男性だったら張りのあるバリトン、女性だったら鈴を転がすようなソプラノ。
一般的に「いい声」「きれいな声」だと言われる人は、声優になるのに有利なように感じますが、本当にそうなのでしょうか。
実は、「褒められない声」のほうが、声優になれる可能性が高いかもしれません。
”いい声”は飽和状態、”いい声じゃない”ほうが隙間を狙える
いわゆる”いい声”、褒められる声質の人は、
「声を褒められることが多いから、声を使った仕事が向いているかも」
「いい声だと言われるから、声優を目指そうかな」
と、褒められれたことがきっかけで「この道もアリかもしれない」と思うことがあります。
もちろんそれ自体は間違いではありませんし、生まれ持った武器を使って仕事をしようと思うのは、ある意味賢いと言えます。
けれど、声優業界に限っては、「いい声だと逆に難しい」のです。
というのも、「いい声」を持っているから声優を目指す人は昔からとても多く、すでに声優業界には「いい声」が飽和状態。
特にアニメでヒロインやお姫様にキャスティングされるようなソプラノボイスの女性声優は本当にたくさんいて、そこに無名の新人が潜り込んで仕事を勝ち取っていくのは本当に難しいのです。
まだ10代や20代前半の若くて見た目もそれなりにいい子ならまだチャンスがあるかもしれませんが、20代半ば以降になるとかなり難しいというのが実情です。(現代の声優は見た目も非常に大切です)
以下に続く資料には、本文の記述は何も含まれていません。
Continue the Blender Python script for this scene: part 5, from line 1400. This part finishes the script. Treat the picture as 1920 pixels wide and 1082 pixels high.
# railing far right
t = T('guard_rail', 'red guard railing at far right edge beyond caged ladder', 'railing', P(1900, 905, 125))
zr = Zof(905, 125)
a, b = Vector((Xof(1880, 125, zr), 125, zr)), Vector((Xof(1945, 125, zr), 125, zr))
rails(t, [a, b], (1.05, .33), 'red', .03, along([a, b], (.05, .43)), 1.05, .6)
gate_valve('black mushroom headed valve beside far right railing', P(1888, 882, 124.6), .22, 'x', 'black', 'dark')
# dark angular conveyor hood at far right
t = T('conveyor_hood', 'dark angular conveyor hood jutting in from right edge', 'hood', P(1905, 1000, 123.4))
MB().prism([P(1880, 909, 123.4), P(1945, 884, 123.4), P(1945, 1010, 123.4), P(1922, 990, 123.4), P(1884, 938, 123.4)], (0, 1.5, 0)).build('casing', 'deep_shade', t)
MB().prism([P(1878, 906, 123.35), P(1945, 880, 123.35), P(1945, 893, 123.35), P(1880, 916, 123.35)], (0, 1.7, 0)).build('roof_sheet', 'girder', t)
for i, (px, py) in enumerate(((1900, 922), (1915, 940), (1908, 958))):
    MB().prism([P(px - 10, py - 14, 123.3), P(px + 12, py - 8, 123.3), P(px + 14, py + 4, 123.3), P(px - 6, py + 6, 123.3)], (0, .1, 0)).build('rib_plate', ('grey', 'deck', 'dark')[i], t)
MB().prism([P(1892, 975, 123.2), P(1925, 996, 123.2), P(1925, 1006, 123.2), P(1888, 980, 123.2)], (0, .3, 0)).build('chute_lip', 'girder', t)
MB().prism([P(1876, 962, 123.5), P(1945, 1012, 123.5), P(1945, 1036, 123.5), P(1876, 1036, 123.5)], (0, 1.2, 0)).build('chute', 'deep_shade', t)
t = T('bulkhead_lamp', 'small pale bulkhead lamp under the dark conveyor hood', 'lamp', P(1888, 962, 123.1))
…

むしろ、「いい声」とは言われにくいような声で声優を目指す人のほうが少ないので、そちらのほうがチャンスがあると言えます。自分と似た素材が少ない(いないかもしれない)ので、実力さえつければ「あの珍しい声の人」と覚えてもらいやすく、キャスティングしてもらえる可能性が高いのです。
だから、もしこの記事を読んでいるあなたが
- 割れたような声(いわゆるだみ声)
- 女の子のような声の男性
- 男性に間違えられそうな低い声の女性
だった場合、ライバルがあまり多くないので「いい声」の人より声優になれる・仕事が取れる可能性が高いのです(もちろん、しっかりレッスンを受けて発声や活舌といった基本をクリアし、演技ができること、という最低ラインを超えてからの話ですが)。
”いい声”でも声優になれないわけじゃない
かといって、いわゆる「いい声」でも声優になるのが不可能なわけではありません。
むしろ、”いい声”は一般的に好まれ声質なので、ナレーションや朗読などの仕事の絶対数は多いです。ただ、ライバルもとても多いという話です。
ですから、「いい声」なだけを武器にしては印象に残らないし埋もれてしまいます。
「地声はいい声だけど、こんな声も出る」とバラエティの多さをウリにしたり、「声の表現以外にも、こんなことができる」という特技の多さ、珍しさをウリにして覚えてもらうしかありません。
その”特技”が受けて(印象に残り)、特技目的で現場に呼ばれる(キャスティングされる)こともあります。実際にそういう例をいくつか知っています。
それでも、それはそれで1本仕事を獲得したわけですから、声優として成功なのです。そこから「演技もいいね」「次の現場にも読んであげよう」に繋がればいいのですから。
ですから、自分という人間を磨き、一つでも多くの「人前で披露できる特技」を身につけてください。速読とかタイピングが早いとかそういうのじゃだめです。そんな特技では「おもしろそう」「現場に呼ぼう」にはなりません!
歌が上手い、踊れるも、できたほうがいいに越したことはないのですが、歌えて踊れる声優はもはやたくさんいます。「これを特技にしている声優っていなくない?」というのを見つけて、声優の訓練の傍ら磨いておきましょう。
じゃあ何がいいのかと言えば、簡単なのは「自分の好き」や「興味があること」「得意なこと」を伸ばしていくことですが、そのためには「自分を知る」ことが大事です。
そして、「自分を知る」ことは演技にも、これからの人生にも広い意味で役立ちます。
自分を知る(=自己分析)ってどうやればいいんだろう?という人は、まず自己分析の本でも読んでみましょう。声優を目指しているわけですから、あらゆる活字に触れることはとても大切。マンガ・ライトノベル以外の本もたくさん読みましょうね。